Abstract

Since the suggestion that hydrogen ion clusters of the type H+n may be present in gaseous nebulae1,2 and interstellar space3,4 and the early experiments of Clampitt and Gowland5, who discovered such clusters for 3≤n (odd) ≤99 in low temperature (3K) mass spectrometer experiments, it has sometimes been assumed that only odd-numbered clusters exist (ref. 6, and refs therein). There have been extensive studies in the past decade on the binding energy and the geometry of these ion-induced-dipole clusters.
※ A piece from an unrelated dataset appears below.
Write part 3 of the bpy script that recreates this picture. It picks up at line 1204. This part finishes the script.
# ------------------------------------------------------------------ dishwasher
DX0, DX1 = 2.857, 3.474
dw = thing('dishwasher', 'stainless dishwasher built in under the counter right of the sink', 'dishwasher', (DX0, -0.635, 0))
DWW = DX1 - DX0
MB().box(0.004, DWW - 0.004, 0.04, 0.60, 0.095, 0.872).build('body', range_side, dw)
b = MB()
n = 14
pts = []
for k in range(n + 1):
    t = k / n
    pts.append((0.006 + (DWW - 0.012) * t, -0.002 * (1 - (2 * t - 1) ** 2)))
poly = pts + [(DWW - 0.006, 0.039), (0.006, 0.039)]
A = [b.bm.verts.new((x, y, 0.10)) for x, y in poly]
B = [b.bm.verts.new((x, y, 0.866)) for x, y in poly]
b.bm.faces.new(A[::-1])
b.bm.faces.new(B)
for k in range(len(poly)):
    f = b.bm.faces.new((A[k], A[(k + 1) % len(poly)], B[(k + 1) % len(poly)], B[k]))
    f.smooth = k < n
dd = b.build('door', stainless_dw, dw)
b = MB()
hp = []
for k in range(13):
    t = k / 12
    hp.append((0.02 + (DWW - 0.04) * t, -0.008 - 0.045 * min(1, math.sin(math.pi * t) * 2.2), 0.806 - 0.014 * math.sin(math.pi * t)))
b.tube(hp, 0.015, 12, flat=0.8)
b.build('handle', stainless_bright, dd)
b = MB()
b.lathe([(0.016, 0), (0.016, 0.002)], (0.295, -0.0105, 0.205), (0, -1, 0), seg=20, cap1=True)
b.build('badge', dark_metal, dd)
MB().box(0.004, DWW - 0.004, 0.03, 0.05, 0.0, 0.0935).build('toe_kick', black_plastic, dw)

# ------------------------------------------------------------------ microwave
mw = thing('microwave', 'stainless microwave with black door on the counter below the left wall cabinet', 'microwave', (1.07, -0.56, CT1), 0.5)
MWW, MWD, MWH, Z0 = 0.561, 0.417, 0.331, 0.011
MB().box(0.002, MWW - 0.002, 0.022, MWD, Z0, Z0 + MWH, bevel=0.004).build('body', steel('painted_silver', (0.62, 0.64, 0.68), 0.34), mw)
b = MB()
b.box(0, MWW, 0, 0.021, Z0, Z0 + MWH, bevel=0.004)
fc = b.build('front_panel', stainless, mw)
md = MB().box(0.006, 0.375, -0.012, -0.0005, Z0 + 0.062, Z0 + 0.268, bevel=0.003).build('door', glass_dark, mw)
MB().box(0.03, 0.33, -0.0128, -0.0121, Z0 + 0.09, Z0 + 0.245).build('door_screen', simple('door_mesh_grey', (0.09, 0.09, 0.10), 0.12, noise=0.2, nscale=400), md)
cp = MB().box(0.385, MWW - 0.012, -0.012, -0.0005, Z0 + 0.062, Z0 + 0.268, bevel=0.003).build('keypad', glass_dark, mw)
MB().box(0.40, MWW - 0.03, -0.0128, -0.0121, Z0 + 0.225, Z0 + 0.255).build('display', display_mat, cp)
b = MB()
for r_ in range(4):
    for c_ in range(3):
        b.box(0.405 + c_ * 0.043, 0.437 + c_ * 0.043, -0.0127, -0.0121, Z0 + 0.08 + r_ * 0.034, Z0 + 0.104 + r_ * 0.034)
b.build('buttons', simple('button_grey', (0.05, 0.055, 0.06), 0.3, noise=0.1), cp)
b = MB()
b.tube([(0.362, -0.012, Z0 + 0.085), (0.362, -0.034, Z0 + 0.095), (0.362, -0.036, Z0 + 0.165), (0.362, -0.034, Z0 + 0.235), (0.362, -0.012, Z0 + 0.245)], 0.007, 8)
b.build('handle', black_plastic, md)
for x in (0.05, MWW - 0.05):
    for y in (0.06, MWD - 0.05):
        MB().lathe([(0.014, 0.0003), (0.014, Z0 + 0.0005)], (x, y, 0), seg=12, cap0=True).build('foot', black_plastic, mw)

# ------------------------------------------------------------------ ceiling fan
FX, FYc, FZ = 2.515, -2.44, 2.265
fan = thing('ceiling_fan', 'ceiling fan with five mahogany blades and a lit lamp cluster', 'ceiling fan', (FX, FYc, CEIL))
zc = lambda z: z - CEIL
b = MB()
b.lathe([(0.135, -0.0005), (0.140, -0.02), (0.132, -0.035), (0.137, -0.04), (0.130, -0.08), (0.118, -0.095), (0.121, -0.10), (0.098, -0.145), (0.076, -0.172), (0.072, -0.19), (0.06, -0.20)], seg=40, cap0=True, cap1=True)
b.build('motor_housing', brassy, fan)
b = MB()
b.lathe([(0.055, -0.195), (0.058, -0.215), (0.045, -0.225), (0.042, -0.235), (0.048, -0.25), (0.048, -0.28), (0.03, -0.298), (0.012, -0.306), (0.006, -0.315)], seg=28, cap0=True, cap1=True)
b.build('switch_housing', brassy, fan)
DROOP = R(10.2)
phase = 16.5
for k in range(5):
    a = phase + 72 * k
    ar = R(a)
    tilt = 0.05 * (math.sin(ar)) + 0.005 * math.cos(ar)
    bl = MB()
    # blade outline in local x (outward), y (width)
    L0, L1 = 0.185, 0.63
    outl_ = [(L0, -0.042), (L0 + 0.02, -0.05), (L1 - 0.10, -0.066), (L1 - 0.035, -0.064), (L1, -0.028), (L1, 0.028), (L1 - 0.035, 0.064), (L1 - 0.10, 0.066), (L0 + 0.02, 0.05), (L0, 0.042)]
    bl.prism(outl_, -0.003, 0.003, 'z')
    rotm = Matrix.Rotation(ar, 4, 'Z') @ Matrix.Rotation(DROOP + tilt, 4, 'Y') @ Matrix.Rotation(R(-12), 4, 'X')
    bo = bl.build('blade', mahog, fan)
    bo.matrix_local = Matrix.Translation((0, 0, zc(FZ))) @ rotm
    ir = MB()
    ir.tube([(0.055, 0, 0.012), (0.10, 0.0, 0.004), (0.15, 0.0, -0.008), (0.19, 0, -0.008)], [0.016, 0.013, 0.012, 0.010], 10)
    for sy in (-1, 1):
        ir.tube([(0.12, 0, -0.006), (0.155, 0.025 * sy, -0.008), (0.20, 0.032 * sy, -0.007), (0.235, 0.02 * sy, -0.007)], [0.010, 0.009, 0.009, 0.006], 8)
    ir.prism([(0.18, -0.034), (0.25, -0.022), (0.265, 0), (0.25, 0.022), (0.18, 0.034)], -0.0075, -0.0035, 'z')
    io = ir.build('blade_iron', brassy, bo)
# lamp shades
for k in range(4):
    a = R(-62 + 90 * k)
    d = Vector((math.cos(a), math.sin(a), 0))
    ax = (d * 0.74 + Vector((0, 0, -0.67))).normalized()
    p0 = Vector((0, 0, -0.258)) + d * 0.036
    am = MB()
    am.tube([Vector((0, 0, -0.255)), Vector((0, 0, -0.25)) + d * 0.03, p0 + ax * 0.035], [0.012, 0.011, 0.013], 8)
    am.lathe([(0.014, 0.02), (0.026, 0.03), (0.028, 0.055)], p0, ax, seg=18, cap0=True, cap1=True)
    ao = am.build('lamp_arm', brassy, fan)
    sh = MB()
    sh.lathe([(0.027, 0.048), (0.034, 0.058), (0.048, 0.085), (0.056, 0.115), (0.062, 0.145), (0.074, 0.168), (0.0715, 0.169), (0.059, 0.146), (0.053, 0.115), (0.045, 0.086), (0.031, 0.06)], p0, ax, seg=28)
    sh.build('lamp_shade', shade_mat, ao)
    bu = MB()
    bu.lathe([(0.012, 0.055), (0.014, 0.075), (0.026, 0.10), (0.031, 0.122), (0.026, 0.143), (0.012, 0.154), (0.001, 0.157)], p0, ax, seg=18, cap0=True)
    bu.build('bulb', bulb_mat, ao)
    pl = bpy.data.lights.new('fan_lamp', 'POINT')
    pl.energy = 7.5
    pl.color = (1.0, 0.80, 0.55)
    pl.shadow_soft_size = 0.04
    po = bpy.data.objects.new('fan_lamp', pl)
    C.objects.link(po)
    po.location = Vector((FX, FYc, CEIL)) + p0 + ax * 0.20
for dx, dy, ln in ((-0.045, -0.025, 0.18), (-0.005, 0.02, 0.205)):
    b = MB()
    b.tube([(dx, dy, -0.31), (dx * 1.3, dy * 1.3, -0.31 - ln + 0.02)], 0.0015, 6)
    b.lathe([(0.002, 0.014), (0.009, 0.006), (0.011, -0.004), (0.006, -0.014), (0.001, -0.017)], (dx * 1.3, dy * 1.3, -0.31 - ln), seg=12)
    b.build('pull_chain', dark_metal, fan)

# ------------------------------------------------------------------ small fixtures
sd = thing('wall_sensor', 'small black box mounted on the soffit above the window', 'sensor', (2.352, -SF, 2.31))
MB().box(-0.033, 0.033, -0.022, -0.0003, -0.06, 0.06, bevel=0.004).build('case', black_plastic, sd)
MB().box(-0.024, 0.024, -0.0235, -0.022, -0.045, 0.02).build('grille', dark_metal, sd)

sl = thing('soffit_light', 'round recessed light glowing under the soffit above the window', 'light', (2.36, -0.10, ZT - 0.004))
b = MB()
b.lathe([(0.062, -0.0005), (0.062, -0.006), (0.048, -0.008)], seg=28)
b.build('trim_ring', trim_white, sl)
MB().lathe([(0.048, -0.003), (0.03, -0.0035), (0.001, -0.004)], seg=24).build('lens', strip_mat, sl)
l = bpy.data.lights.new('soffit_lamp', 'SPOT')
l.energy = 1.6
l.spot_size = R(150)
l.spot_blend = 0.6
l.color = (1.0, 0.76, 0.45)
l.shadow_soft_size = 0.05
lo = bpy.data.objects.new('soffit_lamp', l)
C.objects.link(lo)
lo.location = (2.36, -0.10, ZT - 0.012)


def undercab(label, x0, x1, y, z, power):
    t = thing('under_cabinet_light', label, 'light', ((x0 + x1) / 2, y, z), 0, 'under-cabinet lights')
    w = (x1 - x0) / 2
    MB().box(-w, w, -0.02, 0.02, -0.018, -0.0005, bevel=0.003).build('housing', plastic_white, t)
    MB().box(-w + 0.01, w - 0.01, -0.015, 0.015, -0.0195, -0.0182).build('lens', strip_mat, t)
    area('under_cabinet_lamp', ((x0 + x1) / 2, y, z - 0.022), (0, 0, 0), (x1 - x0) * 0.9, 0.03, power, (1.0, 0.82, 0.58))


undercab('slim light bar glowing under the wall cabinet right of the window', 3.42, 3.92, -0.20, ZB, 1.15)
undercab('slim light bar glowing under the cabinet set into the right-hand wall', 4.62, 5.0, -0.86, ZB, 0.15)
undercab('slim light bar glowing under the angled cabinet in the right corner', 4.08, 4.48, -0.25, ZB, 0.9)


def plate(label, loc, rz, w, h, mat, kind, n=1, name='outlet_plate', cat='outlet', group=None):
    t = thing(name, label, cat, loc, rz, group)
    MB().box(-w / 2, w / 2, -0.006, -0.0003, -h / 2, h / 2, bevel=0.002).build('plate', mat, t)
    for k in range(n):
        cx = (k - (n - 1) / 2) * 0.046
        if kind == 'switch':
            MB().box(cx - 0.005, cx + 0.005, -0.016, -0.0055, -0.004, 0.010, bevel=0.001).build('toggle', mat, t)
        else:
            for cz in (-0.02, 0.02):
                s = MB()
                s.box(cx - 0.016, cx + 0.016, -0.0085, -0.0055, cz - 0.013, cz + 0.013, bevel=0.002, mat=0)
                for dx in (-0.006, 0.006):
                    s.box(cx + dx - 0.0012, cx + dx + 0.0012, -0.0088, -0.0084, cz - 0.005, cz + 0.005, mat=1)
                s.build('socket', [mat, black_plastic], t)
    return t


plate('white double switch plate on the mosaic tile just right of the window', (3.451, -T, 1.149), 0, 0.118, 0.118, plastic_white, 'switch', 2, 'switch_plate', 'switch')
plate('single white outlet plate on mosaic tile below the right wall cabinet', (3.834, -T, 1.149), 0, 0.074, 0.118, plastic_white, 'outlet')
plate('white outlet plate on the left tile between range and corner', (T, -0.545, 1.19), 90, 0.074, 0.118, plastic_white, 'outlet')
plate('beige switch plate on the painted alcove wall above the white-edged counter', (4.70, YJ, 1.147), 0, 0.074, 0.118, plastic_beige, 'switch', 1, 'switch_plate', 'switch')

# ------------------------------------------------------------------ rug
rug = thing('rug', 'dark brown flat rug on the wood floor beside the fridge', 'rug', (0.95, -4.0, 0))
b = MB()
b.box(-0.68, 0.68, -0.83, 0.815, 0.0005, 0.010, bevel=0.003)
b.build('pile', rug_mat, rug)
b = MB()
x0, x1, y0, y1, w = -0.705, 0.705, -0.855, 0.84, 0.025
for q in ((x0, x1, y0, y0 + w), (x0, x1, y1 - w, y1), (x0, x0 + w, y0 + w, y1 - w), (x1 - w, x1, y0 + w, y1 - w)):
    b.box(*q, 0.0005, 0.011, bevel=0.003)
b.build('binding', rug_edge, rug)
Massa et al.7 have carried out ab initio calculations on H+n, for odd values of n ranging from 3 to 15. Weak binding energies of the order of 44meV against dissociation according to H+n→H+n−2+H2 5 ≤ n (odd) ≤ 15 were found. The geometrical shape of these clusters was calculated to be dominated by a triangular nucleating centre H+3 with the relatively high proton binding energy of 4 eV. Salmon and Poshusta8 have conducted polarised-orbital valence-bond calculations on the ground state properties of H+5. Most recently, the molecular structure of H+3 has been experimentally determined by means of the beam-foil technique9. We describe here an ion-trap experiment in which we studied collisional processes of electrons with hydrogenic trapped ions of mass numbers, 1, 2, 3, 5, 7, 10, 14, and 20. Since these are the only ions observed, up to a mass limit of 40 AMU, there are serious implications for the assumption by some theoretical chemists that H+n; exists only for odd values of n.